I'm trying to solve the Folland Real analysis p.32 problem 19 and it was easy to show that the inner measure of a measurable set equals the outer measure. However I'm stuck at the converse.
Could anyone help me how to prove that if the inner measure equals the outer meausure, then the set is measurable?
This is the definition of measurability in Folland.
And the problem 19 is the one that I'm stuck at.
Best Answer
Suppose $\mu^*(E) = \mu_*(E) := \mu_0(X) - \mu^*(E^c)$. Then, because $\mu^*(X) = \mu_0(X) < \infty$, $$\mu^*(X) = \mu_0(X) = \mu^*(E) + \mu^*(E^c).$$
Now, we can use Exercise 18 (a) to show that for each $n\in \mathcal{N}$ there is an $A_n \in \mathcal{A}_\sigma$ such that $A_n \supset E$ and $\mu^*(E) \leq \mu^*(A_n) \leq \mu^*(E) + \frac{1}{n}$. Setting $B = \bigcap A_n$, we have that $$\mu^*(E) \leq \mu^*(B) \leq \mu^*(A_n) \leq \mu^*(E) + \frac{1}{n}, $$ for each $n$. Hence, $\mu^*(B) = \mu^*(E)$. Since each $A\in \mathcal{A}$ is measurable and the measurable sets form a $\sigma$-algebra, $B$ is also measurable.

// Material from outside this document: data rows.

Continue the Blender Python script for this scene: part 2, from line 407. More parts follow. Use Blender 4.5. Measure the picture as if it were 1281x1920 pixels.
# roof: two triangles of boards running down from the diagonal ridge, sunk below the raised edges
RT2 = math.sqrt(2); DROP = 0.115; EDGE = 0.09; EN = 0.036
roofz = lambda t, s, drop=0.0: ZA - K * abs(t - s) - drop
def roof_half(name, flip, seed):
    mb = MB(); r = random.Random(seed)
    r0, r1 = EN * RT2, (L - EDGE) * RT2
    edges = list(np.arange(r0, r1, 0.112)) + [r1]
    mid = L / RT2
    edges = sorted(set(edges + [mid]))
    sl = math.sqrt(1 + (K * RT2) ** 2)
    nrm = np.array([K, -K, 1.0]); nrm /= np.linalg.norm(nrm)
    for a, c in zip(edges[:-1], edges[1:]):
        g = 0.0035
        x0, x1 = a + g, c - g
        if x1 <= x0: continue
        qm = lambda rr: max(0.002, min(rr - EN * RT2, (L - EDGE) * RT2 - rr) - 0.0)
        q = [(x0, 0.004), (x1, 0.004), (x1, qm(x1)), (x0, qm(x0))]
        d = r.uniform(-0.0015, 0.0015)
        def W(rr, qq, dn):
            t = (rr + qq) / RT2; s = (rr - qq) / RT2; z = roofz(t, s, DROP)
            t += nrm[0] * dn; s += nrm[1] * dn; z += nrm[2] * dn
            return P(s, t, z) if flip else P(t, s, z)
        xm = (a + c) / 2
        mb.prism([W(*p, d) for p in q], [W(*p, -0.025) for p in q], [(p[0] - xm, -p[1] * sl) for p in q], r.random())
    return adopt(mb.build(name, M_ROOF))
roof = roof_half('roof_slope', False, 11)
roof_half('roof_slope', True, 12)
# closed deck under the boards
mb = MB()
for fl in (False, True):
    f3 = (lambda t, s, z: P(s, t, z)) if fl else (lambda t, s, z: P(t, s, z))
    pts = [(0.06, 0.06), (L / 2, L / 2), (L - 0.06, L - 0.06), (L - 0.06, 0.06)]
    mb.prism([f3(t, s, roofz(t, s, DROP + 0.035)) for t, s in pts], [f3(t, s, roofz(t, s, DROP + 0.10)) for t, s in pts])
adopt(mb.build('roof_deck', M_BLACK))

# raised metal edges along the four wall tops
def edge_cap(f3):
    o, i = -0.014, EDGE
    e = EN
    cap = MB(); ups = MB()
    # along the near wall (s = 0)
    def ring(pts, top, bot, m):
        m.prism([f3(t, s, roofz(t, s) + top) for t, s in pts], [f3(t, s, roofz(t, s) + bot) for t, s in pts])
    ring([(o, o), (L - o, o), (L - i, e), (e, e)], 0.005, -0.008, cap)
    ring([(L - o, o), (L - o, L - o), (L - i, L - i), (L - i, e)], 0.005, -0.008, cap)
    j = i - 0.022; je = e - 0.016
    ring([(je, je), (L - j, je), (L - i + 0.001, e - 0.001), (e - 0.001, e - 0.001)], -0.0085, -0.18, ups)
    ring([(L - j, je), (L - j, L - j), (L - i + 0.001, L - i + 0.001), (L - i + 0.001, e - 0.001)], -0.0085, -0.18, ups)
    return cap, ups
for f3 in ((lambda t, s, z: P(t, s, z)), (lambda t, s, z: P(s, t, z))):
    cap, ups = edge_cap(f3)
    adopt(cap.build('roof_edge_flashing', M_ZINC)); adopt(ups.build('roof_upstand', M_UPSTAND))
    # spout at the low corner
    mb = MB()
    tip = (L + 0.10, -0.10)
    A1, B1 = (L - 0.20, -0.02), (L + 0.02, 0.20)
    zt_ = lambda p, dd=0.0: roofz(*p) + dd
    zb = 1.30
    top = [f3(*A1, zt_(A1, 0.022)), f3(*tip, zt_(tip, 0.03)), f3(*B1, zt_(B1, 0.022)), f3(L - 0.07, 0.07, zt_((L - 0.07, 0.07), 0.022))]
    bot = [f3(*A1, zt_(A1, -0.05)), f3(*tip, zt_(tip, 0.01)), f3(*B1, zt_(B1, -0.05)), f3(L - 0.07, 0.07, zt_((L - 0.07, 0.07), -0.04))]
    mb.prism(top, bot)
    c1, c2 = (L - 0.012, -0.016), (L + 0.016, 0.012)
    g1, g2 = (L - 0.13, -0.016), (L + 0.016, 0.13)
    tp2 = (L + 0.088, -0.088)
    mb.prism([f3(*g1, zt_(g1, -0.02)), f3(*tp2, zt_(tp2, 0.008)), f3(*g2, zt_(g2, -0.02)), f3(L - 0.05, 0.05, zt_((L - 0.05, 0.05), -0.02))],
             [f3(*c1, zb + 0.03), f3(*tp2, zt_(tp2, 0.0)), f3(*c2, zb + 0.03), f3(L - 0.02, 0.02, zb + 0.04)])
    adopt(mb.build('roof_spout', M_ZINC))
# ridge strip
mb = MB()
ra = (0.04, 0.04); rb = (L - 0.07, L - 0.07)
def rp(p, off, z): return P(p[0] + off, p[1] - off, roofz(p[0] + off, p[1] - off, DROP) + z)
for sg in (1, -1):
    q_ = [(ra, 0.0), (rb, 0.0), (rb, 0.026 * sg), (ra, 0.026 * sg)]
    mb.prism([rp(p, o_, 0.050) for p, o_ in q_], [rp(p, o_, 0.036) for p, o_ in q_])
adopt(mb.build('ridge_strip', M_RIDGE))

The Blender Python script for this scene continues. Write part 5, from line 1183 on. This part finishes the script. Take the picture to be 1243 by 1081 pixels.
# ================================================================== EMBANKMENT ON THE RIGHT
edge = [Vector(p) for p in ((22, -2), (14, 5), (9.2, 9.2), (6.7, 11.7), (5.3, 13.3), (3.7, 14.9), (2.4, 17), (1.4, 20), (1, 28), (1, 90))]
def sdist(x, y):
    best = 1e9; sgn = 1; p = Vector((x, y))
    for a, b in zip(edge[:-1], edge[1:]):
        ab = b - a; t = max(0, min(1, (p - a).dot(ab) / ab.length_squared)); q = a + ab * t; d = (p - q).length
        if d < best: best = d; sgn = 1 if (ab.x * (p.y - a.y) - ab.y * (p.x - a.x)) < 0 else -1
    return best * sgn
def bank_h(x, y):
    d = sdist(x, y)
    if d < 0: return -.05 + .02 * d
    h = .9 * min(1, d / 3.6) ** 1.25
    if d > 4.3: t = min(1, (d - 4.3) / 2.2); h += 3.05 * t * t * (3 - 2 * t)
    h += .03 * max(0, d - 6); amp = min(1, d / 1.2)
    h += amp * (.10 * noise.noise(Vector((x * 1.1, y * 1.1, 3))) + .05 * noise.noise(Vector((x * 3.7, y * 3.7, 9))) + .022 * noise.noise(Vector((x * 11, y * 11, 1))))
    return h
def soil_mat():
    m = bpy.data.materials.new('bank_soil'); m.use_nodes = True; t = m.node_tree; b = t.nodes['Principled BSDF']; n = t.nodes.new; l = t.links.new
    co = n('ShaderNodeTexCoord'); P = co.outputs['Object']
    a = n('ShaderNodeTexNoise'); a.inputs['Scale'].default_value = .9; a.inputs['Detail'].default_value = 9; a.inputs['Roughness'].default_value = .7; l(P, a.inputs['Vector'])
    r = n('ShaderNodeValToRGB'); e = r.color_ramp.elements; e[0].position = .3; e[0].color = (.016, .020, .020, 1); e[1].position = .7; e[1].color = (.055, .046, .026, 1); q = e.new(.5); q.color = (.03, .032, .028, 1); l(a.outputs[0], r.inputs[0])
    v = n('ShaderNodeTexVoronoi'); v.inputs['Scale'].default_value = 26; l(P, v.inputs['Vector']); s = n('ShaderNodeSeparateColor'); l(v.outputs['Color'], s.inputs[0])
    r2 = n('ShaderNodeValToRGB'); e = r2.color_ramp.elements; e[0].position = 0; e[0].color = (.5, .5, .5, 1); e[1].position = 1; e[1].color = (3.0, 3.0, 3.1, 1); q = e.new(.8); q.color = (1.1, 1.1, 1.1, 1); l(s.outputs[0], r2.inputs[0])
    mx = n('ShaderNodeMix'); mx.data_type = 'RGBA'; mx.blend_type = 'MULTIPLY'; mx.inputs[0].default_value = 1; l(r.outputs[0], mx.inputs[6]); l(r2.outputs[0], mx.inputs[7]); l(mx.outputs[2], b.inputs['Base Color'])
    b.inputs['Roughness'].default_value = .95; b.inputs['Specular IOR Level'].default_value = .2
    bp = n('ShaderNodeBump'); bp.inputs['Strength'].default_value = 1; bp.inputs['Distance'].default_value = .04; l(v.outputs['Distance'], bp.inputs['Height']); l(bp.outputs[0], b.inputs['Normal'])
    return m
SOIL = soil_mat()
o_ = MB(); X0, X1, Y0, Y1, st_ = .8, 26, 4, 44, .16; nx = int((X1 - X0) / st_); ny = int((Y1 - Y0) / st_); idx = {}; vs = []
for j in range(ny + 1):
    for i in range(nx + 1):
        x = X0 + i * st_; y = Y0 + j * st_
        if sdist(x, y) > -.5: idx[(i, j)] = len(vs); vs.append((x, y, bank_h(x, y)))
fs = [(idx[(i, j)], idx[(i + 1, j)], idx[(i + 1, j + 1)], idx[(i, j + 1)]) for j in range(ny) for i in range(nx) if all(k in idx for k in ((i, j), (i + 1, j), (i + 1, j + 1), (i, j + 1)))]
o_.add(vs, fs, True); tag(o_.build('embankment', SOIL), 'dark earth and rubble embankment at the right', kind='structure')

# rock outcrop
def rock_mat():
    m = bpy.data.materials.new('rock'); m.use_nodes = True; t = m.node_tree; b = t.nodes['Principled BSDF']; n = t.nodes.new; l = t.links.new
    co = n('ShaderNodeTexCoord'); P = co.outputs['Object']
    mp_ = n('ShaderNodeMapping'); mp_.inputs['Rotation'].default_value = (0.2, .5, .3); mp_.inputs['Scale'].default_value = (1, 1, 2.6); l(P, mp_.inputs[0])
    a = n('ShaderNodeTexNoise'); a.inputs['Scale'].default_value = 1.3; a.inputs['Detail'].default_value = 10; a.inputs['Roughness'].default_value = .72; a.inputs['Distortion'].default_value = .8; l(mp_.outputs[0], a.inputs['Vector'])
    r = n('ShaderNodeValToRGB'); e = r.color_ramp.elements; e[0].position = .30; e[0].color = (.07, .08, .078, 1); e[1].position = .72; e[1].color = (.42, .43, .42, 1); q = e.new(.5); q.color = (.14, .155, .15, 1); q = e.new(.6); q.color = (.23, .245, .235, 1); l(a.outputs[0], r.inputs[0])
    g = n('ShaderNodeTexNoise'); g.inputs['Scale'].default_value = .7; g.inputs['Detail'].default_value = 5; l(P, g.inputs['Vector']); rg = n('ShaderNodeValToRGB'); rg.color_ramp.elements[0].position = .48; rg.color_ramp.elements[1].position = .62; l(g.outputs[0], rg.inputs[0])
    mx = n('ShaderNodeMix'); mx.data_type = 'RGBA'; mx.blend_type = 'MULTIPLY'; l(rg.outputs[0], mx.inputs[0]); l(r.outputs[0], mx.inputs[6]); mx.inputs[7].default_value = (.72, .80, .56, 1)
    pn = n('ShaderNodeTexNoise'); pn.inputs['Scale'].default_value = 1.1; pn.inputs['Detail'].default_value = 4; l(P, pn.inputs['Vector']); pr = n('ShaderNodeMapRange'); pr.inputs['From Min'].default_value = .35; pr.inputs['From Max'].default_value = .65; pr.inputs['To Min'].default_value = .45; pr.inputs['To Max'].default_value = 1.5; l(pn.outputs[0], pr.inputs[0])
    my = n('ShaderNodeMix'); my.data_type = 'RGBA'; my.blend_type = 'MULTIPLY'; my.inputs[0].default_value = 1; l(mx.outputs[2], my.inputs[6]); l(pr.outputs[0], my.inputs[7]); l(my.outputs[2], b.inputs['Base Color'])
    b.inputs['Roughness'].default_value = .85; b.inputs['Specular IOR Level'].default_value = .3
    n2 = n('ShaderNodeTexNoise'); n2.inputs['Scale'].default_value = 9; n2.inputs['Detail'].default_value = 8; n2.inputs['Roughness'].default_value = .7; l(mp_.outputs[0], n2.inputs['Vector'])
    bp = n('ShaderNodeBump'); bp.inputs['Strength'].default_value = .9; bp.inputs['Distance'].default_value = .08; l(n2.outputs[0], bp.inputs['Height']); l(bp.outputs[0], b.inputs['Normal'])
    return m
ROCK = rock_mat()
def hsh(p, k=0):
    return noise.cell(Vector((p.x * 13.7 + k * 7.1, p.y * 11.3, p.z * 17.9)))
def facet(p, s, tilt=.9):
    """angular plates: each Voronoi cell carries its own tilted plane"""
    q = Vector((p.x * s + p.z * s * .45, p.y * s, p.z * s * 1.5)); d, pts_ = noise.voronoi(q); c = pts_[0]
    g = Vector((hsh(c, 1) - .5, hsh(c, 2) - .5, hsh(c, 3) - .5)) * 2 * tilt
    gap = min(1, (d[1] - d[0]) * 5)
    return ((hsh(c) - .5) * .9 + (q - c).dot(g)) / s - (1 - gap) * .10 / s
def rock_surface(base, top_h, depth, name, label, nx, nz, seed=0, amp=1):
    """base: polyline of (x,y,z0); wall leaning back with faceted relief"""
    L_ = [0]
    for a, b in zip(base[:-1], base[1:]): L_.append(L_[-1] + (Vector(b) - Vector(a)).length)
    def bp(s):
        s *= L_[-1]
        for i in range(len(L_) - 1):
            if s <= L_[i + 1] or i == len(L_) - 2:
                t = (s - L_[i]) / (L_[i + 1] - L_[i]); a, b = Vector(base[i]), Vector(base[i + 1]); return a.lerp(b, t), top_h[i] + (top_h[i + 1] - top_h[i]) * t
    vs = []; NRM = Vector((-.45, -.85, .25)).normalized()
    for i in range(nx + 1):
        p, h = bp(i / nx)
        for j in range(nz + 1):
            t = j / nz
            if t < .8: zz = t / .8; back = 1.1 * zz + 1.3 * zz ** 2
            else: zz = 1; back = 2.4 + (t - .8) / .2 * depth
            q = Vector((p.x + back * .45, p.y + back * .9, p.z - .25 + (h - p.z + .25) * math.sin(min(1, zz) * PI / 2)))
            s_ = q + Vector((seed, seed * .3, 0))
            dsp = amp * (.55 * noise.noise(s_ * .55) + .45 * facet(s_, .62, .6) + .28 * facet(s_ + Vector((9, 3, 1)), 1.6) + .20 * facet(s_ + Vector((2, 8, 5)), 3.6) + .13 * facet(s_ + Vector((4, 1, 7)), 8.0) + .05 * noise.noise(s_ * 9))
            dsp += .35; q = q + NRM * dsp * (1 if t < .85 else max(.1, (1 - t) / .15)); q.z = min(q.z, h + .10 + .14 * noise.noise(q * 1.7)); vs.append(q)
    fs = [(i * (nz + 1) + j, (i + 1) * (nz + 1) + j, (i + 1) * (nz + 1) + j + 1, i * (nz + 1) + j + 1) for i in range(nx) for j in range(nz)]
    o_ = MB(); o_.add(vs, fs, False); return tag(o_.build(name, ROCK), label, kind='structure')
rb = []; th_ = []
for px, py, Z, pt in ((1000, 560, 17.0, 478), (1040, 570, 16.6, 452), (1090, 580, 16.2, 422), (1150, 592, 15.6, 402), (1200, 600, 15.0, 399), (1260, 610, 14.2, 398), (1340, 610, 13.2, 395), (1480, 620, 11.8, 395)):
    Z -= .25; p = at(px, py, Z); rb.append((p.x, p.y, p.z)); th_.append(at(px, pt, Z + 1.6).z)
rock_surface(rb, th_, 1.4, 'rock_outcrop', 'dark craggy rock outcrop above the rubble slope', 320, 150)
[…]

Thus, we have that $$\mu^*(X) = \mu^*(E) + \mu^*(E^c) = \mu^*(B) + \mu^*(B^c).$$ Since $\mu^*(B) = \mu^*(E) < \infty$, we also have $\mu^*(B^c) = \mu^*(E^c)$. Using the measurability of $B$ again we have $$ \begin{align*} \mu^*(E) + \mu^*(E^c) &= \mu^*(E) + \mu^*(B\cap E^c) + \mu^*(B^c\cap E^c) \\ &= \mu^*(E) + \mu^*(B\cap E^c) + \mu^*(B^c)\\ & = \mu^*(E) + \mu^*(B\cap E^c) + \mu^*(E^c). \end{align*} $$
Hence, $\mu^*(B\setminus E) = 0$, so we can apply Exercise 18 (b) to show that $E$ is measurable.